## Exercise aim
Find all the lines with "that" and gather them.
— BEGIN Recorded information —
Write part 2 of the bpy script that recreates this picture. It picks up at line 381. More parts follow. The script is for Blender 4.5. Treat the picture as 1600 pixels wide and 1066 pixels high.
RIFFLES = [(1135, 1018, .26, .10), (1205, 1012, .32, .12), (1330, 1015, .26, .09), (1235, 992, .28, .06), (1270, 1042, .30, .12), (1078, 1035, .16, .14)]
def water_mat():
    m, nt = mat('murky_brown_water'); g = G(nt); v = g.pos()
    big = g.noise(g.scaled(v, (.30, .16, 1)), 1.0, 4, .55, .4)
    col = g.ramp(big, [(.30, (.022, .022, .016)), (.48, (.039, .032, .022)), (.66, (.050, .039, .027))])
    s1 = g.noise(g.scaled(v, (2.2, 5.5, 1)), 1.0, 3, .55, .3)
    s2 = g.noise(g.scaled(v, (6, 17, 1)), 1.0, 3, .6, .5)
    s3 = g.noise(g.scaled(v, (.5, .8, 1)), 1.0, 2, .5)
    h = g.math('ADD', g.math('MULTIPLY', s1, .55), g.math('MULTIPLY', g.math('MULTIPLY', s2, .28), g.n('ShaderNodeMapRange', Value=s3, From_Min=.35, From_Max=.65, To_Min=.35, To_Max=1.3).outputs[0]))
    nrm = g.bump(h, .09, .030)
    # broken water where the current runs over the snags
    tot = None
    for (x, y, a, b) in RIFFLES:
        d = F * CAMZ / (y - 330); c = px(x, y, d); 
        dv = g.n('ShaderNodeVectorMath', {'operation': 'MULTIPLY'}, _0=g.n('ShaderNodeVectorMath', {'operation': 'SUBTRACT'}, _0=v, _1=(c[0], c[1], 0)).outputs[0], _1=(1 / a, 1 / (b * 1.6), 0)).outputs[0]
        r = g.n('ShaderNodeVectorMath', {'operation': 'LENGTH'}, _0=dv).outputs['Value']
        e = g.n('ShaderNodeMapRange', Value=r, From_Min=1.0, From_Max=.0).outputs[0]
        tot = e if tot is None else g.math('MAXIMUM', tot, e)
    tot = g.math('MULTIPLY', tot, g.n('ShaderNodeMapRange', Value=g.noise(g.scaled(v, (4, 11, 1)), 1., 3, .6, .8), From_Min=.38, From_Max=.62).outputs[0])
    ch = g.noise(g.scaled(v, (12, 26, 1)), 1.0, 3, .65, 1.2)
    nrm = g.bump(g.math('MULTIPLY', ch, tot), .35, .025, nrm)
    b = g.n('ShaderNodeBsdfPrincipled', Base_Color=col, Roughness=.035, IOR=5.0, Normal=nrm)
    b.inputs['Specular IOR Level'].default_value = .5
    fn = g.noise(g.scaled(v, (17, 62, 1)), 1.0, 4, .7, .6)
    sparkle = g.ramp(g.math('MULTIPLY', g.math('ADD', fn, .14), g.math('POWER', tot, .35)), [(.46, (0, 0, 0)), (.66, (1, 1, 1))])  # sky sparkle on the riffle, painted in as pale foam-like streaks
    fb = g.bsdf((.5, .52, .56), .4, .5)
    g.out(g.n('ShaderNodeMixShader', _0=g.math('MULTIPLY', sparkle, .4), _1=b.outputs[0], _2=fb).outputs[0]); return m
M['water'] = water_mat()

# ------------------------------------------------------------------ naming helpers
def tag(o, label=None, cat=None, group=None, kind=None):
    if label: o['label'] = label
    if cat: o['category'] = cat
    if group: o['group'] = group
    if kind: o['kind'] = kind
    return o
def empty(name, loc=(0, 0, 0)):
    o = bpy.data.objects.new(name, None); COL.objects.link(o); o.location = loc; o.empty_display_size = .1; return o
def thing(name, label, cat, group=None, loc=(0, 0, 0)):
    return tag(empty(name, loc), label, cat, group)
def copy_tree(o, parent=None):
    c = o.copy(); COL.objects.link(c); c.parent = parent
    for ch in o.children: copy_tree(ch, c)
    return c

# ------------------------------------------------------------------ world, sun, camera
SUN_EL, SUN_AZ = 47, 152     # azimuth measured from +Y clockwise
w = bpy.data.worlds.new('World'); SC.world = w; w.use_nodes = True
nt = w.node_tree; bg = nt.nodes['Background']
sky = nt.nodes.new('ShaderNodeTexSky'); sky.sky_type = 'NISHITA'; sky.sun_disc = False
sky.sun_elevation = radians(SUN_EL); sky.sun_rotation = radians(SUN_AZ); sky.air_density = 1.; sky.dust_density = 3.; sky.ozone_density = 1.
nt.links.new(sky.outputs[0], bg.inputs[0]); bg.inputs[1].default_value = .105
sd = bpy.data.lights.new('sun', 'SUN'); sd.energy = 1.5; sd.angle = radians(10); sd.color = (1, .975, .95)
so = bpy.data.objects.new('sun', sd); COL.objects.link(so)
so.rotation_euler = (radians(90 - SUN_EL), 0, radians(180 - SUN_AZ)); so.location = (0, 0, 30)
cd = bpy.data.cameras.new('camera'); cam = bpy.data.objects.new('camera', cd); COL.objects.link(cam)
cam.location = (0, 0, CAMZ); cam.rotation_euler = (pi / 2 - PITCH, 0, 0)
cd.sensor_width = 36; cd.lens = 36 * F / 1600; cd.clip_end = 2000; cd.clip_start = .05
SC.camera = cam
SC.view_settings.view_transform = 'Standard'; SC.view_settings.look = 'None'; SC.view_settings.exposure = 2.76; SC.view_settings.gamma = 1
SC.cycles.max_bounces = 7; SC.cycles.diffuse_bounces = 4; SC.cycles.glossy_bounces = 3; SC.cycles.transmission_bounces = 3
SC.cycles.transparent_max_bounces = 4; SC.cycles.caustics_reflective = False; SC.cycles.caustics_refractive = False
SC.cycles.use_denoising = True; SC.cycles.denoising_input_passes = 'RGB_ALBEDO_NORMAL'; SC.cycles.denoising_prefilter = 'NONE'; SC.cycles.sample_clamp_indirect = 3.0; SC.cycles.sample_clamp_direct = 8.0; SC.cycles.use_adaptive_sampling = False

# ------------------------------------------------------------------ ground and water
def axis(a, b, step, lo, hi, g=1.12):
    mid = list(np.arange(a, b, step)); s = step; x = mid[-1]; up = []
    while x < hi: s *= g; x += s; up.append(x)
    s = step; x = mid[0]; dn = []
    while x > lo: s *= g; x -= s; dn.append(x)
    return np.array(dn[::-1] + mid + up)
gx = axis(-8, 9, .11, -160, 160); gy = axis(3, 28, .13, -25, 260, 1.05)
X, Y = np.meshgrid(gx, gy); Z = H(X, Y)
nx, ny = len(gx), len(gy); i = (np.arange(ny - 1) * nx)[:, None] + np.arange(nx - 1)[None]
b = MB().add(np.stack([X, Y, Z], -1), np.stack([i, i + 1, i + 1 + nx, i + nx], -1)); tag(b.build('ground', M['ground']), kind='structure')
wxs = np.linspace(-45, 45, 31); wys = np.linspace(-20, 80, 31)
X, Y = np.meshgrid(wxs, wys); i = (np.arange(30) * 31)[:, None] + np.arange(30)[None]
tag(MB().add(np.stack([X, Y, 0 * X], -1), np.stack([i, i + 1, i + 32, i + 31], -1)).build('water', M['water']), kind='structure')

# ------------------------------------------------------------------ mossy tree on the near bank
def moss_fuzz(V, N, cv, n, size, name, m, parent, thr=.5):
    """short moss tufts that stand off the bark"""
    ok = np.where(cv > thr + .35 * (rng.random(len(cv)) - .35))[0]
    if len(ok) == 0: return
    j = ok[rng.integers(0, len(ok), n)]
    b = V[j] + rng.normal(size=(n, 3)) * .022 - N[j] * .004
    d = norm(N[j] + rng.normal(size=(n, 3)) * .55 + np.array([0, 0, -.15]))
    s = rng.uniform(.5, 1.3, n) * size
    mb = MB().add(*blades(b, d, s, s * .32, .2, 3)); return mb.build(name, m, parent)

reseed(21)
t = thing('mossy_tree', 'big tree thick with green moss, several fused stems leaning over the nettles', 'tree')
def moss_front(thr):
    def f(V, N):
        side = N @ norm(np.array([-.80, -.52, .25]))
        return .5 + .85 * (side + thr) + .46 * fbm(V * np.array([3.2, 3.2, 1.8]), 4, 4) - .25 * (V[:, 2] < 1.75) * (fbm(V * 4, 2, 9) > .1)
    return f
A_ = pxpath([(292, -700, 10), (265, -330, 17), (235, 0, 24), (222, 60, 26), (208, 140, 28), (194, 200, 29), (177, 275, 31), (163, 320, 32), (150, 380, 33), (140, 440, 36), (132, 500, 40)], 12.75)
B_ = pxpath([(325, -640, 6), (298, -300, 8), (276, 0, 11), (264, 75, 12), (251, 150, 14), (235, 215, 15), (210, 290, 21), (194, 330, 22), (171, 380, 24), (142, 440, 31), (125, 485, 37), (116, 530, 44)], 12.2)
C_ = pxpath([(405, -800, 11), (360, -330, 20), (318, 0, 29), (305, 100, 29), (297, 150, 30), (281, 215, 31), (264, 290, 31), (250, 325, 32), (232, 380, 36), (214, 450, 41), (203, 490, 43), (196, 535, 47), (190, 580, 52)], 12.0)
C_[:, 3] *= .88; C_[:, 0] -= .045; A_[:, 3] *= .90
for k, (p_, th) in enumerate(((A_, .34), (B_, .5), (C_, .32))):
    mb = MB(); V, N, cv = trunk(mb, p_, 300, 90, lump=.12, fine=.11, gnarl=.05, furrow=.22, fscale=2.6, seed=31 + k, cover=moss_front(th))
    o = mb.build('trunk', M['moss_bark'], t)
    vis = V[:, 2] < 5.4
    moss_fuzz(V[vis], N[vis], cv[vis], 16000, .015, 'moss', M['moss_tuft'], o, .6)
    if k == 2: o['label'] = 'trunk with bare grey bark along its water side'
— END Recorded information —
## Output of the task
Write part 2 of the bpy script that recreates this picture. It picks up at line 381. More parts follow. The script is for Blender 4.5. Treat the picture as 1600 pixels wide and 1066 pixels high.
    """short moss tufts that stand off the bark"""